Photograph © Stephen Marc.
So, after all that, the place I have selected to share is in my old backyard: Chicago’s Promontory Point, locally known as “The Point.” It is a community hang-out located in the neighborhood where I attended high school and is easily within walking distance from where I lived for most of my adult life before I moved to Arizona. This was a park that, in my time, was a place where everybody could go, which was, and is, not something to be taken for granted.
Promontory Point is not just my place, but it a City of Chicago Park District jewel in Burnham Park on the shore of Lake Michigan. It is in the Southside neighborhood of Hyde Park, which I always think of as the University of Chicago’s village, with a view of the downtown Chicago skyline to the north and to the south the high-rise apartment buildings of South Shore and the steel mills of southeast Chicago and Gary, Indiana.
“The Point” is only a few blocks away from the Museum of Science and Industry and the Midway, two significant landmarks remaining from the 1893 World’s Fair. From my high school years, I remember the removal of the fenced-in military installation that housed radar towers, making “The Point” much more beautiful and inviting.

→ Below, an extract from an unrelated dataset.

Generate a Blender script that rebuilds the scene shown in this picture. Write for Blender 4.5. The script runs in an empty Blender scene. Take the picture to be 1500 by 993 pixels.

Entering “The Point” through a Lake Shore Drive underpass almost has the ambiance of a giant seashell: often accompanied by the beat of music, the echoed voices of other visitors, and the muted background sounds of the streets. The emergence into the park is like stepping into a different world where you can feel the change of the seasons, leaving behind the business of the day and the hustle of the streets. Just don’t forget to look both ways before crossing the bike path and avoid tripping over the dogs heading to rehydrate at the canine-friendly fountain after a heavy day of play and the ambitious attempts to mark every tree.
Even though I no longer live in Chicago, at least I know “The Point” is still there. When I go back to the city, it is still a special place that I stop to visit; where on a beautiful summer day I confirm that I must be living right, after finding an almost impossible place to park the car. Sometimes I find old friends; if not, I make new ones or just appreciate the moment by myself.